Feel better Aunt Roe.  Thank you for braving the snow for us.  Thank you for giving me the campfire fart scene.  Thank you for everything else you have done over the years.  Incidentally, I'll be braving the snow here in a few minutes to come visit, so clearly we are even.

Friday, April 1, 2016

Okay, I Get it...She's Faster Than Me!

Kids are funny and expectation is even funnier.  My eldest, Avery is getting ready to turn nine years old, and like most eight year olds her interests are as varied as her skill level in said interests.  As a parent, we tend to overestimate our children’s abilities.  I see it in soccer every year, “why isn’t Billy getting more playing time? He’s the best player out there!”  My internal dialogue usually goes something like this “Because Billy (chose option) tackles other kids…asked to come out…is hiding in the net…has to potty…is thirsty, hungry, tired”.   But I’m the same.  To me, all of my kids are the smartest, funniest, prettiest and most athletically gifted.  It’s probably not true but good luck convincing me of that. 

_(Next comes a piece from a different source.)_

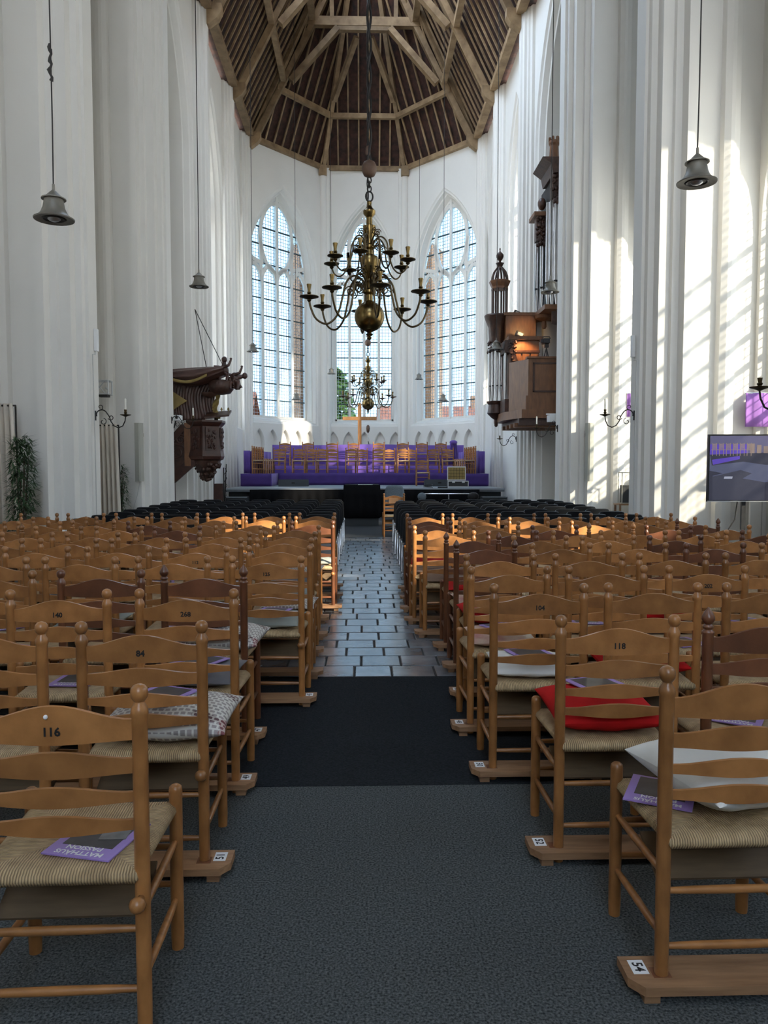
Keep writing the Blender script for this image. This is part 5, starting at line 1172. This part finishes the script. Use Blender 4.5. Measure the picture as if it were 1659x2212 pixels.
for (px, py, Y, lab) in ((1117, 690, 22.0, 'black spotlight on top of the small organ case'), (1122, 735, 21.2, 'black spotlight on the lower organ cornice')):
    p = atY(px, py, Y); t = thing('spotlight', lab, 'spotlight', (p.x, Y, p.z), 0, 'organ spotlights')
    MB().box((0, 0, 0.16), (0.22, 0.12, 0.13), Matrix.Rotation(R(24), 3, 'Y')).build('housing', M['case_black'], t); MB().box((0.01, -0.065, 0.155), (0.15, 0.01, 0.08), Matrix.Rotation(R(24), 3, 'Y')).build('lens', M['white_paint'], t)
    MB().tube([(-0.03, 0, 0.02), (-0.02, 0, 0.14)], 0.012, 6).build('bracket', M['iron'], t)
def lamp_spot(loc, tgt, e, ang, col):
    l = bpy.data.lights.new('organ_spot', 'SPOT'); l.energy = e; l.spot_size = R(ang); l.spot_blend = 0.6; l.color = col; l.shadow_soft_size = 0.06
    o = bpy.data.objects.new('organ_spot', l); COL.objects.link(o); o.location = loc; o.rotation_euler = (Vector(tgt) - Vector(loc)).to_track_quat('-Z', 'Y').to_euler()
p = atY(1122, 735, 20.72); lamp_spot((p.x, 20.72, p.z + 0.1), (4.5, 21.05, 4.2), 26, 95, (1.0, 0.55, 0.25))
p = atY(1117, 690, 20.9); lamp_spot((4.45, 20.8, 5.30), (4.45, 21.5, 5.25), 6, 80, (1.0, 0.62, 0.25))
p = atY(1186, 772, 20.1); t = thing('camera_tripod', 'video camera on a tripod on the organ gallery', 'camera', (p.x, 20.4, 4.0))
for a in (0.4, 2.5, 4.6): MB().tube([(0.15 * math.cos(a), 0.15 * math.sin(a), -0.9 * 0 + 0.12), (0, 0, 0.66)], 0.013, 6).build('tripod_leg', M['case_black'], t)
MB().box((0, 0, 0.72), (0.10, 0.10, 0.10)).build('head', M['case_black'], t); MB().box((-0.02, 0, 0.83), (0.16, 0.28, 0.12)).build('body', M['case_black'], t)
MB().box((-0.12, -0.05, 0.83), (0.10, 0.09, 0.09)).build('lens', M['case_black'], t); MB().tube([(-0.1, 0, .9), (-0.08, 0, .95), (0.08, 0, .95), (0.1, 0, .9)], 0.012, 6).build('handle', M['case_black'], t)
p = atY(1193, 905, 18.85); t = thing('projector', 'white projector hung from the right pier under the gallery', 'projector', (p.x, 18.85, p.z - 0.05))
MB().box((0, 0, 0.06), (0.20, 0.3, 0.16)).build('housing', M['white_paint'], t); MB().box((0.06, 0.04, 0.17), (0.4, 0.06, 0.03)).build('bracket', M['white_paint'], t)

# ================================================================ THINGS ALONG THE WALLS
def wall_box(x, y, z, s, label):
    t = thing('wall_receiver', label, 'device', (x, y, z))
    MB().box((0, 0, 0.18), (0.05, 0.09, 0.36)).build('housing', M['white_paint'], t)
    MB().tube([(0, -0.02, 0), (0, -0.06, -0.06), (-s * 0.01, -0.22, -0.08), (-s * 0.02, -0.22, -1.5), (-s * 0.02, -.22, -3.2)], 0.009, 6).build('cable', M['white_cord'], t)
wall_box(sx(-1, -0.03), 12.95, 3.42, -1, 'white wireless box on the nearest left pier')
wall_box(sx(1, -0.03), 12.95, 3.36, 1, 'white wireless box on the nearest right pier')
for s, px, lab in ((-1, 302, 'tall pale column loudspeaker on the left pier'), (1, 1272, 'tall pale column loudspeaker on the sunlit right pier')):
    p0 = atY(px, 1040, 17.2); p1 = atY(px, 914, 17.2); t = thing('column_speaker', lab, 'speaker', (p0.x, 17.2, p0.z), R(18 * s), 'column loudspeakers'); h = p1.z - p0.z
    MB().slab([(-0.075, -0.06, 0), (-0.05, -0.085, 0), (0.05, -0.085, 0), (0.075, -0.06, 0), (0.075, 0.06, 0), (-0.075, 0.06, 0)], (0, 0, h)).build('cabinet', M['speaker_grey'], t)
    MB().box((0, -0.088, h / 2), (0.10, 0.006, h * 0.96)).build('grille', M['speaker_grey'], t); MB().box((0, 0.10, h * .8), (0.04, 0.10, 0.08)).build('bracket', M['iron'], t)
    if s < 0: MB().tube([(0, 0, 0), (-0.1, 0.05, -0.3), (-0.22, 0.06, -0.62)], 0.005, 5).build('cable', M['white_cord'], t)
p = atY(224, 852, 17.0); t = thing('truss_box', 'small aluminium truss section hung in the left bay', 'truss', (p.x, 17.0, p.z))
f = MB(); 
for x in (-0.16, 0.14):
    for y in (-0.13, 0.13): f.tube([(x, y, 0), (x, y, 0.29)], 0.016, 6)
for z in (0, 0.29):
    for y in (-0.13, 0.13): f.tube([(-.16, y, z), (.14, y, z)], 0.016, 6)
    for x in (-0.16, 0.14): f.tube([(x, -.13, z), (x, .13, z)], 0.016, 6)
for a, b in (((-.16, -.13, 0), (.08, -.13, .29)), ((-.16, -.13, .29), (.08, -.13, 0))): f.tube([a, b], 0.012, 6)
f.build('tubes', M['alu'], t, 50); MB().box((0, 0.02, -0.03), (0.2, 0.2, 0.05)).build('fixture', M['case_black'], t); MB().tube([(0, .13, .15), (0, .32, .15)], .02, 6).build('bracket', M['alu'], t)
def curtain(pxa, pxb, pyt, Y, label, ya):
    a = atY(pxa, pyt, Y); b = atY(pxb, pyt, Y); w = b.x - a.x; t = thing('curtain', label, 'curtain', (a.x, Y, 0.002)); H = a.z
    cloth(lambda u, v: ((w * u) * (1 + 0.10 * v), 0.05 * math.sin(u * ya) * (0.5 + 0.5 * v), H - (H - 0.01) * v), 60, 6, 'cloth', M['beige_cloth'], t)
    MB().tube([(-.05, 0, H - .03), (w + .05, 0, H - .03)], 0.015, 6).build('rod', M['iron'], t)
    for x in (-0.03, w + .03): MB().tube([(x, 0.06, 0), (x, 0.03, H - .03)], 0.015, 6).build('stand', M['iron'], t)
curtain(-60, 27, 872, 11.9, 'beige curtain on a stand at the left picture edge', 44)
curtain(196, 252, 916, 16.6, 'beige curtain on a stand beyond the nearest left pier', 38)
def bamboo(x, y, h, n, rad, label, seed, lean):
    rr_ = random.Random(seed); t = thing('potted_bamboo', label, 'plant', (x, y, 0.002))
    MB().lathe([(0.12, 0), (0.15, 0.22), (0.16, 0.24), (0.14, 0.24)], 14).build('pot', M['iron'], t, 40)
    stems = MB(); lv = MB()
    for k in range(7):
        a = rr_.uniform(0, 6.3); tp = Vector((lean + rad * .5 * math.cos(a), rad * .4 * math.sin(a), h * rr_.uniform(.7, 1)))
        stems.tube([(0.04 * math.cos(a), 0.04 * math.sin(a), .2), tp * 0.5 + Vector((0, 0, .15)), tp], [.011, .009, .004], 5)
    stems.build('stems', M['bark'], t)
    for _ in range(n):
        z = rr_.uniform(0.18, 1.0) ** 0.8 * h; a = rr_.uniform(0, 6.3); r = rad * math.sqrt(rr_.random()) * (0.55 + 0.45 * math.sin(PI * min(1, z / h)))
        c = Vector((lean * z / h + r * math.cos(a), r * math.sin(a), z)); d = Vector((math.cos(a + rr_.uniform(-1, 1)), math.sin(a + rr_.uniform(-1, 1)), rr_.uniform(-1.0, .5))).normalized(); L = rr_.uniform(.10, .19)
        s_ = d.cross(Vector((0, 0, 1))).normalized() * 0.013
        lv.add([c, c + d * L * .4 + s_, c + d * L, c + d * L * .4 - s_], [(0, 1, 2, 3)])
    tag(lv.build('foliage', M['leaf'], t), kind='stuff')
bamboo(px2x(56, 11.45), 11.45, 1.95, 1500, 0.20, 'tall artificial bamboo plant beside the left curtain', 3, 0.02)
bamboo(px2x(262, 17.0), 17.0, 1.55, 500, 0.17, 'smaller artificial bamboo plant behind the far curtain', 8, 0.05)
# flat screen by the right wall showing the stage
TVY = 10.4; a = atY(1535, 938, TVY); b = atY(1533, 1084, TVY); hT = a.z - b.z; wT = hT * 16 / 9 * 0.94
tv = thing('television', 'flat television on a stand showing the stage, right edge', 'television', (a.x + wT / 2, TVY, 0.0), R(-4))
zb = b.z
MB().box((0, 0.03, zb + hT / 2), (wT, 0.05, hT)).build('casing', M['screen_frame'], tv)
def em(name, c, k=0.28): return mat(name, tuple(x * 0.2 for x in c), 0.25, emit=(c, k))
E1 = [em('screen_wall', (0.115, 0.11, 0.20)), em('screen_purple', (0.10, 0.06, 0.42)), em('screen_floor', (0.085, 0.095, 0.16)), em('screen_dark', (0.035, 0.036, 0.058)), em('screen_chair', (0.25, 0.19, 0.17)), em('screen_white', (0.35, 0.37, 0.46)), em('screen_box', (0.05, 0.052, 0.078))]
sc = MB()
def poly(mi, pts, lay):
    sc.mi = mi; n0 = [(-wT / 2 + 0.02 + (wT - 0.04) * x, 0.004 - 0.0004 * lay, zb + 0.02 + (hT - 0.04) * (1 - y)) for x, y in pts]; sc.add(n0, [tuple(range(len(pts)))])
poly(2, [(0, 0), (1, 0), (1, 1), (0, 1)], 0); poly(0, [(0, 0), (1, 0), (1, .30), (0, .28)], 1); poly(1, [(0.0, .13), (.34, .13), (.34, .27), (0, .30)], 2); poly(3, [(0, .29), (.5, .26), (1, .26), (1, .45), (.5, .45), (.30, .40), (0.02, .46)], 3)
poly(1, [(.02, .37), (.27, .31), (.27, .36), (.03, .45)], 4); poly(3, [(0, .54), (.12, .58), (.03, .62), (.03, 1), (0, 1)], 5); poly(6, [(.03, .63), (.28, .53), (.38, .58), (.30, .66), (.5, .72), (.5, 1), (.03, 1)], 6); poly(5, [(.135, .63), (.21, .63), (.205, .665), (.13, .665)], 7)
poly(3, [(.5, .72), (1, .60), (1, 1), (.5, 1)], 6)
for k in range(6):
    x = .02 + .062 * k
    for q in range(4): poly(4, [(x, .125 + .02 * q), (x + .036, .12 + .02 * q), (x + .036, .135 + .02 * q), (x, .14 + .02 * q)], 8)
    poly(4, [(x - .006, .21), (x + .05, .21), (x + .05, .222), (x - .006, .222)], 8)
    for q in (0, .036): poly(4, [(x + q, .11), (x + q + .006, .11), (x + q + .006, .31), (x + q, .31)], 8)
for k in range(9): poly(4, [(.36 + .06 * k, .12 + .02 * (k % 3)), (.40 + .06 * k, .12 + .02 * (k % 3)), (.40 + .06 * k, .27), (.36 + .06 * k, .27)], 8)
sc.build('screen', E1, tv)
MB().box((0, -0.0, zb + 0.006), (wT, 0.02, 0.012)).build('lower_bezel', M['alu'], tv)
for x in (-0.25, 0.25): MB().box((x, 0.09, (zb + .5) / 2), (0.05, 0.05, zb + .5)).build('stand_post', M['case_black'], tv)
MB().box((0, 0.12, 0.015), (0.8, 0.4, 0.03)).build('stand_base', M['case_black'], tv)
MB().tube([(-wT * .22, 0.06, zb + .02), (-wT * .24, 0.06, zb - .25), (-wT * .3, 0.06, zb - .4)], 0.008, 6).build('cable', M['cord'], tv)
for (px0, px1, py0, py1, Y, lab) in ((1611, 1700, 849, 922, 12.15, 'sunlit purple cloth banner hanging above the television'), (1355, 1372, 850, 900, 17.425, 'folded purple cloth hanging in the sunlit right bay')):
    p = atY(px0, py0, Y); q = atY(px1, py1, Y); t = thing('cloth_banner', lab, 'banner', (p.x, Y, q.z)); w, h = q.x - p.x, p.z - q.z
    cloth(lambda u, v: (w * u, 0.012 * math.sin(u * 14), h - h * v), 24, 3, 'cloth', M['purple_cloth'], t, 0.006)
    MB().tube([(-.01, 0.01, h), (w + .01, 0.01, h)], 0.01, 6).build('rod', M['alu'], t)
p = atY(1355, 1088, 16.7); t = thing('display_case', 'small glass display case on a table by the right pier', 'display case', (p.x, 16.7, 0.002))
MB().box((0, 0.1, p.z - .02), (0.42, 0.4, 0.03)).build('table_top', M['board_wood'], t)
for x in (-.18, .18):
    for y in (-.06, .26): MB().box((x, y, (p.z - .03) / 2), (0.04, 0.04, p.z - .03)).build('table_leg', M['board_wood'], t)
MB().box((0, 0.1, p.z + .20), (0.20, 0.20, 0.40)).build('dark_back', M['case_black'], t)
f = MB()
for x in (-.13, .13):
    for y in (-.02, .22): f.box((x, y, p.z + .34), (0.015, 0.015, 0.68))
for z in (0.68, 0.01):
    for x in (-.13, .13): f.box((x, .10, p.z + z), (0.018, .26, .018))
    for y in (-.02, .22): f.box((0, y, p.z + z), (.27, .018, .018))
f.build('frame', M['speaker_grey'], t)
# panelled door below the television, with daylight beside it
t = thing('door_1', None, None, (6.05, 11.9, 0)); struct(t)
for k in range(4): MB().box((0.12 + 0.19 * k, 0, 1.0), (0.18, 0.05, 2.0)).build('board', M['white_paint'], t)
MB().box((0.3, -0.03, 1.5), (0.8, 0.03, 0.08)).build('ledge', M['white_paint'], t)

That brings me to this week.  I’ve always known that Avery was a very good runner.  She has always had a unique ability to run for days.  I've been hesitant to consider her to be as fast as she actually is.  She's fast, but coming from her parent's stock, how fast could she actually be?  Her soccer coaches recognize it.  She has always earned extra playing time because she always appears fresh regardless of how long she has played in a game.  Her P.E. coach has acknowledged on a number of occasions that perhaps Avery belongs on a track team of some sort citing her form and her endurance. 

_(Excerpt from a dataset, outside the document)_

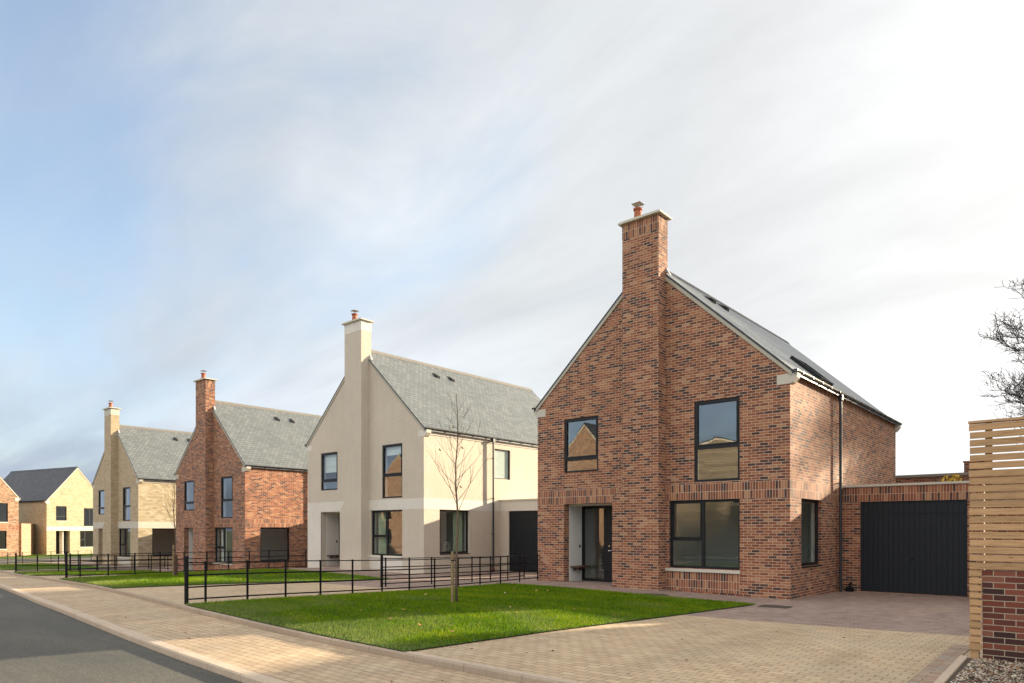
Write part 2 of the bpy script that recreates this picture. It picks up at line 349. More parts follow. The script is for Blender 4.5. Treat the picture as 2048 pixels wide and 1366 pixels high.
def asphalt_mat():
    m, nt, b = new_mat('asphalt'); g = G(nt); p = g.obj()
    c = g.ramp(g.noise(p, 140, 3, .7), [(.3, (.050, .049, .043)), (.55, (.098, .095, .082)), (.75, (.18, .17, .147))])
    c = g.mix(.8, c, g.ramp(g.noise(g.map(p, (.35, 1, 1)), .7, 4, .6, .5), [(.3, (.62, .66, .66)), (.7, (1.25, 1.18, 1.05))]), 'MULTIPLY')
    vo = g.N('ShaderNodeTexVoronoi'); vo.inputs['Scale'].default_value = 55; g.L(p, vo.inputs[0])
    c = g.mix(.55, c, g.ramp(vo.outputs['Color'], [(.2, (.55, .55, .55)), (.5, (.95, .95, .95)), (.85, (1.6, 1.55, 1.45))]), 'MULTIPLY')
    c = g.mix(g.ramp(g.noise(g.map(p, (.12, 2.2, 1)), 1.1, 4, .6, .3), [(.52, (0, 0, 0)), (.68, (.5, .5, .5))]), c, (.055, .055, .05))
    g.L(c, b.inputs['Base Color']); b.inputs['Roughness'].default_value = .88
    g.bump(g.noise(p, 120, 2), .5, .004, b)
asphalt_mat()
def ground_mat():
    m, nt, b = new_mat('rough_ground'); g = G(nt); p = g.obj()
    c = g.ramp(g.noise(p, 1.2, 6, .7), [(.3, (.05, .07, .02)), (.6, (.09, .11, .035)), (.8, (.14, .13, .06))])
    g.L(c, b.inputs['Base Color']); b.inputs['Roughness'].default_value = 1
ground_mat()
def turf_mat():
    m, nt, b = new_mat('turf'); g = G(nt); p = g.obj()
    c = g.ramp(g.noise(p, 22, 5, .7), [(.3, (.020, .060, .004)), (.55, (.040, .105, .006)), (.8, (.080, .15, .012))])
    g.L(c, b.inputs['Base Color']); b.inputs['Roughness'].default_value = .9
    g.bump(g.noise(p, 60, 3), 1, .03, b)
    m, nt, b = new_mat('grass_blades'); g = G(nt); p = g.obj()
    at = g.N('ShaderNodeAttribute'); at.attribute_name = 'tone'
    c = g.ramp(at.outputs['Fac'], [(0, (.065, .14, .003)), (.45, (.15, .265, .006)), (.8, (.28, .37, .010)), (1, (.40, .40, .05))])
    c = g.mix(.75, c, g.ramp(g.noise(g.map(p, (.6, 1.3, 1)), 1.0, 5, .65), [(.3, (.48, .62, .5)), (.5, (.95, .97, .9)), (.66, (1.65, 1.26, 1.05))]), 'MULTIPLY')
    # thin dry turf beside the kerb edging (y about -12) and in worn spots
    at2 = g.N('ShaderNodeAttribute'); at2.attribute_name = 'dry'
    c = g.mix(at2.outputs['Fac'], c, (.27, .30, .11))
    g.L(c, b.inputs['Base Color']); b.inputs['Roughness'].default_value = .55
    b.inputs['Specular IOR Level'].default_value = .06
    t = g.N('ShaderNodeBsdfTranslucent'); g.L(c, t.inputs[0])
    mx = g.N('ShaderNodeMixShader'); mx.inputs[0].default_value = .35; g.L(b.outputs[0], mx.inputs[1]); g.L(t.outputs[0], mx.inputs[2])
    g.L(mx.outputs[0], nt.nodes['Material Output'].inputs[0])
turf_mat()
def tone_mat(name, stops, rough=.8):
    m, nt, b = new_mat(name); g = G(nt)
    at = g.N('ShaderNodeAttribute'); at.attribute_name = 'tone'
    g.L(g.ramp(at.outputs['Fac'], stops), b.inputs['Base Color']); b.inputs['Roughness'].default_value = rough
tone_mat('stone_chips', [(0, (.26, .18, .12)), (.4, (.50, .39, .28)), (.75, (.66, .56, .42)), (1, (.82, .75, .62))])
tone_mat('dead_leaves', [(0, (.05, .02, .015)), (.5, (.13, .05, .03)), (.8, (.24, .11, .05)), (1, (.42, .22, .07))])
tone_mat('lawn_leaves', [(0, (.12, .05, .02)), (.5, (.34, .16, .06)), (.8, (.55, .27, .08)), (1, (.55, .42, .25))])
tone_mat('yellow_leaves', [(0, (.45, .28, .02)), (1, (.7, .5, .04))], .5)
def bark_mat(name, a, b_):
    m, nt, b = new_mat(name); g = G(nt); p = g.obj()
    n = g.noise(g.map(p, (1, 1, .25)), 40, 5, .7)
    g.L(g.ramp(n, [(.3, a), (.7, b_)]), b.inputs['Base Color']); b.inputs['Roughness'].default_value = .9; g.bump(n, .6, .005, b)
bark_mat('sapling_bark', (.085, .05, .033), (.23, .15, .095))
bark_mat('dark_bark', (.03, .024, .02), (.075, .06, .048))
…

Last weekend she ran in a 5K and did very well…and I mean VERY well.  She finished third out of the youth group.  This means she was third out of 112 kids aged 15 and under.  The race director pulled me aside and questioned whether or not she had actually run the race and despite my verification, the director didn’t believe me.  He was ready to award her medal to someone else and I couldn't believe it.  It wasn’t until another woman who ran with Avery confirmed that Avery had blown by her at the second mile marker that she was allowed to receive her medal. 

Yesterday, the track coach from what will be Avery’s middle school reached out to my wife asking if she would be continuing to compete.  Middle school is three years away.  It seemed like a crazy conversation to be having.  Frankly, all of this seemed crazy.  The medal, the sub 24 minute time, the call from the middle school track coach.  It would have all seemed even crazier if it weren’t April Fools Day, but alas, here we are.  Happy April Fools Day!